Direction = What is needed is an exact copy of the lines from the line containing "Python API. Write" to the line containing "1.5), (0, 0, 0, 1)))", both lines included, and nothing else.

Extracted records =
- - - - - - -

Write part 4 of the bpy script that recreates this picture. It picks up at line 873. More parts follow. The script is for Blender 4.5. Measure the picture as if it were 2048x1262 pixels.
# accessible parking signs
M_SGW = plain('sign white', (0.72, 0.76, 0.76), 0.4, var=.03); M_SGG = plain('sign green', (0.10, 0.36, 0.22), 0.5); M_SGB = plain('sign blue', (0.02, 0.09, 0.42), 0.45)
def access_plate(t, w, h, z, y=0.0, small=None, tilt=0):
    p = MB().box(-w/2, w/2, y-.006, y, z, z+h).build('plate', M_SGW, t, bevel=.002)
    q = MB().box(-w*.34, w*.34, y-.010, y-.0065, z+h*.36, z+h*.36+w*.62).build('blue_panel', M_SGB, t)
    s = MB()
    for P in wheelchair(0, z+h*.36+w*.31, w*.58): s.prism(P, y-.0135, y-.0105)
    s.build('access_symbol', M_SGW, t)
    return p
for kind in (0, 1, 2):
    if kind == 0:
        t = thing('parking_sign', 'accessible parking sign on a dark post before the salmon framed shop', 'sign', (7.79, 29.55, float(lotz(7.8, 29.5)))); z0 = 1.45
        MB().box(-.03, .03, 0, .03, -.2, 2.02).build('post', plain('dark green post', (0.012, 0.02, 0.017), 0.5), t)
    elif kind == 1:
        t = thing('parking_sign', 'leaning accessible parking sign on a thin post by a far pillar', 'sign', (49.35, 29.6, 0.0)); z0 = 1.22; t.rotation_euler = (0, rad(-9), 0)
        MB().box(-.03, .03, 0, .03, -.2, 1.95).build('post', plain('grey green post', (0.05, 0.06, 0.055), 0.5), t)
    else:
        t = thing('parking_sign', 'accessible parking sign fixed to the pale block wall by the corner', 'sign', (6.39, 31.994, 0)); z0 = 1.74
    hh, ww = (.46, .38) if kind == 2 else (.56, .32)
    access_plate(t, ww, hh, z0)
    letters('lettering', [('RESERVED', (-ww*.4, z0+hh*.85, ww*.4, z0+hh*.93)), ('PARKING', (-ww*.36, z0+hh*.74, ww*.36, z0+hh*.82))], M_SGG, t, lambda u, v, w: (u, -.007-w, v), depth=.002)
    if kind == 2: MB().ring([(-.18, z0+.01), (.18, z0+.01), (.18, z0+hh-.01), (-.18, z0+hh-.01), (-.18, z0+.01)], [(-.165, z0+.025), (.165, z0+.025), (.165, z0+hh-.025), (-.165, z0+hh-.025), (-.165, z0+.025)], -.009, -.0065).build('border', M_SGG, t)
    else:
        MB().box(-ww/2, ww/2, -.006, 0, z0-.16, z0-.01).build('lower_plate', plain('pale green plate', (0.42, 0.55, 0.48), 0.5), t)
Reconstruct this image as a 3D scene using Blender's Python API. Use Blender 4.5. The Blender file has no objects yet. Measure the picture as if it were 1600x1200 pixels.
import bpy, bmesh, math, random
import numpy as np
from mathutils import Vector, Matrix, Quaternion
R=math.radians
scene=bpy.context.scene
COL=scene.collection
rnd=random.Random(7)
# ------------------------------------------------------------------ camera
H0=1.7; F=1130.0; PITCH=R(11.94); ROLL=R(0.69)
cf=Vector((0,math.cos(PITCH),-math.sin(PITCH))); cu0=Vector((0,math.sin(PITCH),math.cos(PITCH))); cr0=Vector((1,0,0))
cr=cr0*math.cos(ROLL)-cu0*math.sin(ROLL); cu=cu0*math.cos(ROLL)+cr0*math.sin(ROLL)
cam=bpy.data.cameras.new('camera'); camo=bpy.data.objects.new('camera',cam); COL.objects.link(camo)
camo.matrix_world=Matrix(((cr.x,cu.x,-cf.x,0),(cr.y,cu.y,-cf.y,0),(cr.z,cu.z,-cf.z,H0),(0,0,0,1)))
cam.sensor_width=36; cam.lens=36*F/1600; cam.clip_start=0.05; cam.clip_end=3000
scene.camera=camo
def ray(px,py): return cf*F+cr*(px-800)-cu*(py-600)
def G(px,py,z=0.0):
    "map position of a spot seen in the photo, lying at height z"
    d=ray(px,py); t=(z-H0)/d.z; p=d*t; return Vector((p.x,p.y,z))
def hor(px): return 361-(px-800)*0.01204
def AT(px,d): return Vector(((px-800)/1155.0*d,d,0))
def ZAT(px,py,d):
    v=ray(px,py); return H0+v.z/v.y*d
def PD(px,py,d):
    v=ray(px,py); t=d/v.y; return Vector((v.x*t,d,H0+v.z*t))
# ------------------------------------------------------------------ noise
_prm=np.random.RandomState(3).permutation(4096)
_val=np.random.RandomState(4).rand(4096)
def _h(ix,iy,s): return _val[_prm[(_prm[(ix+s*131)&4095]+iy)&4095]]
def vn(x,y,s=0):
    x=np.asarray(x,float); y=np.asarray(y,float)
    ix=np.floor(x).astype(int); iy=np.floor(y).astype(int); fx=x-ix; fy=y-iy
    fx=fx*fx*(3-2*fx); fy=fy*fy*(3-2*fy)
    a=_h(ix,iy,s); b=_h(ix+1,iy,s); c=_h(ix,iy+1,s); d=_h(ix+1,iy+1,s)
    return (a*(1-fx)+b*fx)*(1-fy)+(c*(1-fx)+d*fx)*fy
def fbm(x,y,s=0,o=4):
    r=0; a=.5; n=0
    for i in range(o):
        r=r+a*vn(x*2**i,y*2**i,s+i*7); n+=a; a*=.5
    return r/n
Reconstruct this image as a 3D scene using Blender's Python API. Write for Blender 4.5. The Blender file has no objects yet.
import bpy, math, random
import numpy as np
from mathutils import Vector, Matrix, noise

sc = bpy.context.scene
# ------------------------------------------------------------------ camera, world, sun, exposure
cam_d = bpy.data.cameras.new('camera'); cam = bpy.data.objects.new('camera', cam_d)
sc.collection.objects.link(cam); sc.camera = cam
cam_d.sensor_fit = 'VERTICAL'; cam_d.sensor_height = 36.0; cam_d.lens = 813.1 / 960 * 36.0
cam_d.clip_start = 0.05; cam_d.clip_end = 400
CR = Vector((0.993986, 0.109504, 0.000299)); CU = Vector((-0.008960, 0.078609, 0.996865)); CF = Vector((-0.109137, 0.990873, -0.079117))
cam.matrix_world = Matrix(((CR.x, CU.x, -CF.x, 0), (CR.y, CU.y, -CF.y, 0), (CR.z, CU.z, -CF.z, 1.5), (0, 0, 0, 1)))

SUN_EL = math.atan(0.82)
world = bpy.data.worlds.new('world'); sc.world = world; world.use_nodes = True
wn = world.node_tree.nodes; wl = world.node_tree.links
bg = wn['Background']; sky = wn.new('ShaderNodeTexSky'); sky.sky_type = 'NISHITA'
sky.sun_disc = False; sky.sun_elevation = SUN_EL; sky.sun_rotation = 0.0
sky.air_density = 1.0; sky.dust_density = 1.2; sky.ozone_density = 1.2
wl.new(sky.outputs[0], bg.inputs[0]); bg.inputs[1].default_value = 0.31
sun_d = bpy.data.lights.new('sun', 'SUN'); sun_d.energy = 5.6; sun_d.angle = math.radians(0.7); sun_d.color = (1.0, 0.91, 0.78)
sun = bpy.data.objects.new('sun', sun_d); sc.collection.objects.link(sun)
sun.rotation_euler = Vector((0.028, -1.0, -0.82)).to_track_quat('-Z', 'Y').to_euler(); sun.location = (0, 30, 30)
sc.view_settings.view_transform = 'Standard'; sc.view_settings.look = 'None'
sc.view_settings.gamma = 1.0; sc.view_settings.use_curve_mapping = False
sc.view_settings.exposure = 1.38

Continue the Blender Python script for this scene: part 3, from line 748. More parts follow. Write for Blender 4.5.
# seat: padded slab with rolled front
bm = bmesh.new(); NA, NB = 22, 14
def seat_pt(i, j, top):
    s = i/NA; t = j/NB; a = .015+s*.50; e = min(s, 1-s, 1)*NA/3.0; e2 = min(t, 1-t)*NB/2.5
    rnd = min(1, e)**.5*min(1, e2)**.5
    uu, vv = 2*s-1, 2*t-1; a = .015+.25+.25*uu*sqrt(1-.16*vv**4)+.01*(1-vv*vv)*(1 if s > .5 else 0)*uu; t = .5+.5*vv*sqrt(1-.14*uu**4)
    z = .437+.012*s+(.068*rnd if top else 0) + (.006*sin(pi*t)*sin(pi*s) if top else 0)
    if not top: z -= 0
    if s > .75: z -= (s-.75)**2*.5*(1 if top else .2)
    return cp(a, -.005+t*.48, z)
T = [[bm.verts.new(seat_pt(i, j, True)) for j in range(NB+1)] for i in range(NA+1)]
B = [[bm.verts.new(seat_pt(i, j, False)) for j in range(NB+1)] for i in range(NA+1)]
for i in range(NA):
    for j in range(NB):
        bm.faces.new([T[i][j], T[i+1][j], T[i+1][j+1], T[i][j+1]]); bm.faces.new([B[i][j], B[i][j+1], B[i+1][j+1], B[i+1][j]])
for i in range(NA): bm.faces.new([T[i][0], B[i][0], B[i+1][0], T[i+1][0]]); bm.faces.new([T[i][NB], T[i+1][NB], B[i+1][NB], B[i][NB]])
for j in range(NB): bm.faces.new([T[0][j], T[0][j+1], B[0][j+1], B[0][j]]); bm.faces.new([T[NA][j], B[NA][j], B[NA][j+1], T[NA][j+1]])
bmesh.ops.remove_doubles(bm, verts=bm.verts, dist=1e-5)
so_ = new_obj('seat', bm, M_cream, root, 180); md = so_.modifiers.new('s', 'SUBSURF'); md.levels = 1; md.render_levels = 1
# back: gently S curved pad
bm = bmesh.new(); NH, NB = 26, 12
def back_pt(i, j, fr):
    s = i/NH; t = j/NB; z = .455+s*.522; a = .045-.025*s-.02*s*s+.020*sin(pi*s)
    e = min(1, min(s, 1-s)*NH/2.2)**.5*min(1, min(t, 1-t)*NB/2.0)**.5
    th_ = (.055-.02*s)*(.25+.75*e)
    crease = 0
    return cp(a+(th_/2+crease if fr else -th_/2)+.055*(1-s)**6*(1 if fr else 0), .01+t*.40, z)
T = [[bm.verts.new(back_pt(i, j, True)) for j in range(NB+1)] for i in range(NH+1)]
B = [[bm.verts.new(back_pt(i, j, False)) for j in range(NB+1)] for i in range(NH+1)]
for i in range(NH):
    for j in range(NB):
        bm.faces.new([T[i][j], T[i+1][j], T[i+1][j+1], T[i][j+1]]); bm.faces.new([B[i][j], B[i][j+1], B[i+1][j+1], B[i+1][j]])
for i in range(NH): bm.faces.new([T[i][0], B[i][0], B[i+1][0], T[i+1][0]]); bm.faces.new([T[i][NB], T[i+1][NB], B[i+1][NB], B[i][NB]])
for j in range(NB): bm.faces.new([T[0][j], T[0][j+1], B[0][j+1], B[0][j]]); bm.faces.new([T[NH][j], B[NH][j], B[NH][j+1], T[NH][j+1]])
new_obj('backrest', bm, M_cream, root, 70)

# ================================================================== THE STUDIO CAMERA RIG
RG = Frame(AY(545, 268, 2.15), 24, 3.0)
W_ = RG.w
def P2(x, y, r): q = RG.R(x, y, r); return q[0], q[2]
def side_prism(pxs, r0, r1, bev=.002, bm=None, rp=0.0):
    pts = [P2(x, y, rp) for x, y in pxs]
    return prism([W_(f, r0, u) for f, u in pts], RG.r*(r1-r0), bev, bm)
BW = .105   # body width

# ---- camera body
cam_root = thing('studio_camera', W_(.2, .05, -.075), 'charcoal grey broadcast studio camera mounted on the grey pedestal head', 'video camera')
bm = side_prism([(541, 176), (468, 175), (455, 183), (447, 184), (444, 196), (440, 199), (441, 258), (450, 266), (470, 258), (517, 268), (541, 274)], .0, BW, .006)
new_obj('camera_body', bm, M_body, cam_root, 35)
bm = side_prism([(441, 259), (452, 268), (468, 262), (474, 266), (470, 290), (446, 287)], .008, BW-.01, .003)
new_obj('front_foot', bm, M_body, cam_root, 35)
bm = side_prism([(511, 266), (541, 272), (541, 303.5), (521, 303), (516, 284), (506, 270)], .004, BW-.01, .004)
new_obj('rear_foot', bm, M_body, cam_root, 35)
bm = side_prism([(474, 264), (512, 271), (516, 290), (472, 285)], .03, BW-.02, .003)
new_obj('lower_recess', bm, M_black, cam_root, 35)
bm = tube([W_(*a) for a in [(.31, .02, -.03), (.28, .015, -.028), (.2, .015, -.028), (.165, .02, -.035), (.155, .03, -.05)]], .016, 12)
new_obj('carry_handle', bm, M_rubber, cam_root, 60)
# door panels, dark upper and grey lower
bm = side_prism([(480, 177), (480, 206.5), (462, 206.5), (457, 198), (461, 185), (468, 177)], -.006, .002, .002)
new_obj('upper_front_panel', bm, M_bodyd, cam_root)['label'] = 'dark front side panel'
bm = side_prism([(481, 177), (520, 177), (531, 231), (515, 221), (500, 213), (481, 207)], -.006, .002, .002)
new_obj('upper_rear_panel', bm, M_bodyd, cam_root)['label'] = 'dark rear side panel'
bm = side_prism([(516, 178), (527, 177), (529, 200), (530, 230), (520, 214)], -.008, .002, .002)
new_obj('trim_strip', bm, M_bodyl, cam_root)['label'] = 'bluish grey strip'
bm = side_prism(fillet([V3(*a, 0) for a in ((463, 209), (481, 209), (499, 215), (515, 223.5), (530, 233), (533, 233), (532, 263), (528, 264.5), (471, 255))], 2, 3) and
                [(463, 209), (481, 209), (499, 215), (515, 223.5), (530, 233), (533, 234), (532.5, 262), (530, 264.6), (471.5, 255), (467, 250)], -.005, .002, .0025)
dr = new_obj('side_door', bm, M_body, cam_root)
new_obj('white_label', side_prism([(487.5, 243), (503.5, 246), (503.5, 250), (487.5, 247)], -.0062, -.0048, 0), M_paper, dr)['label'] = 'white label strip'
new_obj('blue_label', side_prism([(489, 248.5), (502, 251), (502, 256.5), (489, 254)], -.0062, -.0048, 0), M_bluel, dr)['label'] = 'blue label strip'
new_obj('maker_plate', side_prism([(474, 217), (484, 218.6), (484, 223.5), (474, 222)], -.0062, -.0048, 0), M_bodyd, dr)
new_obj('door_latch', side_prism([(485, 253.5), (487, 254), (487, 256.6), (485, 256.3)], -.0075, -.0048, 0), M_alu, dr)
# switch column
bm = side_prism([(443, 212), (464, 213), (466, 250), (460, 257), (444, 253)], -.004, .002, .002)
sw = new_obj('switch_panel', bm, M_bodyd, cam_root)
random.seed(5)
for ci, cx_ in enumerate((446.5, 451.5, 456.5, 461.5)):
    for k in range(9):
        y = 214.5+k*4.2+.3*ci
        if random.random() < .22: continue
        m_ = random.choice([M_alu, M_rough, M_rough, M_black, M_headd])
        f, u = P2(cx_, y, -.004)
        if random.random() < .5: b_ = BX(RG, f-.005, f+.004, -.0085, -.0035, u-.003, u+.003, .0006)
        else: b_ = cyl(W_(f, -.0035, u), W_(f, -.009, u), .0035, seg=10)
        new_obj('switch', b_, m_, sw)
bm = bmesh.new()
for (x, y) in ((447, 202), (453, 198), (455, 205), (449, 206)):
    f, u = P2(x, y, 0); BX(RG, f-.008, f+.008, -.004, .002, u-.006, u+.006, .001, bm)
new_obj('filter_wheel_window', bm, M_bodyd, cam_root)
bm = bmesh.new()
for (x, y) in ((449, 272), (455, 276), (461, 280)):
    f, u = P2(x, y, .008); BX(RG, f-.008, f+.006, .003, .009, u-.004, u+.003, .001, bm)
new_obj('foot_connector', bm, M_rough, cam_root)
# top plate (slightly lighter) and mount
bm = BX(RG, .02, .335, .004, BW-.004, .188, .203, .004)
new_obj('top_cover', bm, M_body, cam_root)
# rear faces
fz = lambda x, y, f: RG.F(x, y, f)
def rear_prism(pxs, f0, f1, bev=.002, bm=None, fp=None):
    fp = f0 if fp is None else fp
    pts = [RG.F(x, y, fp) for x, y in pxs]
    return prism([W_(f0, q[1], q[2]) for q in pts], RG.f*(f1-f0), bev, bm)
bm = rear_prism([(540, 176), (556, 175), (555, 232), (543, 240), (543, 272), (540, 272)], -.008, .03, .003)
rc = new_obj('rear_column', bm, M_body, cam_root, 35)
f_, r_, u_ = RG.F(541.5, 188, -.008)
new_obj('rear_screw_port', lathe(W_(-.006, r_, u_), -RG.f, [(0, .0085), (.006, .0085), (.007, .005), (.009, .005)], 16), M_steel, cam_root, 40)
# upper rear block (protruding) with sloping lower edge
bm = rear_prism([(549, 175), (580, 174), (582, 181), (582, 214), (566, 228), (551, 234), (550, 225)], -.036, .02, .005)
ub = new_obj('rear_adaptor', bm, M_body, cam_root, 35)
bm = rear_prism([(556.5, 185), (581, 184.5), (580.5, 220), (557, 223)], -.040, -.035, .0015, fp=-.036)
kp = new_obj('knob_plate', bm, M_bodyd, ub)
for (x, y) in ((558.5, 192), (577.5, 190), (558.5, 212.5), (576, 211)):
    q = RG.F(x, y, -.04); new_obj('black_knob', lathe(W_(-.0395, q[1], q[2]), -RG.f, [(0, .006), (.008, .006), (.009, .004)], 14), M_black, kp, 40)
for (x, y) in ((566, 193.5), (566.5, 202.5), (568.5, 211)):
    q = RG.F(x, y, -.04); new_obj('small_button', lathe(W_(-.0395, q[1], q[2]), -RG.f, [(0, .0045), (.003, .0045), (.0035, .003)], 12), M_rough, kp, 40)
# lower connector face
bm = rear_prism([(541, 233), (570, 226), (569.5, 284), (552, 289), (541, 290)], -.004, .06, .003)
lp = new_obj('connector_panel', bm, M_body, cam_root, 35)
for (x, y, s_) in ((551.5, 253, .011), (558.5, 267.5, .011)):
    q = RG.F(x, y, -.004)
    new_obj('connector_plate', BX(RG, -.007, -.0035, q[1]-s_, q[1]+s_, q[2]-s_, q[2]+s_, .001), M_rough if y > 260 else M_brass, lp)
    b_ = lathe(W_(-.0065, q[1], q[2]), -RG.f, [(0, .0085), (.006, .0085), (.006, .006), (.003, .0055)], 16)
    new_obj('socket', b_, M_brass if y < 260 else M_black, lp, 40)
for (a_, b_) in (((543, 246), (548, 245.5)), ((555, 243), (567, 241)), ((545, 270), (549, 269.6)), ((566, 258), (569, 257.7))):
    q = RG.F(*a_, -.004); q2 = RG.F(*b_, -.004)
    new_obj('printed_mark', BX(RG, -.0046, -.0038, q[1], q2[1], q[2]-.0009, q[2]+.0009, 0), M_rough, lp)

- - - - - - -

The response =
Reconstruct this image as a 3D scene using Blender's Python API. Write for Blender 4.5. The Blender file has no objects yet.
import bpy, math, random
import numpy as np
from mathutils import Vector, Matrix, noise

sc = bpy.context.scene
# ------------------------------------------------------------------ camera, world, sun, exposure
cam_d = bpy.data.cameras.new('camera'); cam = bpy.data.objects.new('camera', cam_d)
sc.collection.objects.link(cam); sc.camera = cam
cam_d.sensor_fit = 'VERTICAL'; cam_d.sensor_height = 36.0; cam_d.lens = 813.1 / 960 * 36.0
cam_d.clip_start = 0.05; cam_d.clip_end = 400
CR = Vector((0.993986, 0.109504, 0.000299)); CU = Vector((-0.008960, 0.078609, 0.996865)); CF = Vector((-0.109137, 0.990873, -0.079117))
cam.matrix_world = Matrix(((CR.x, CU.x, -CF.x, 0), (CR.y, CU.y, -CF.y, 0), (CR.z, CU.z, -CF.z, 1.5), (0, 0, 0, 1)))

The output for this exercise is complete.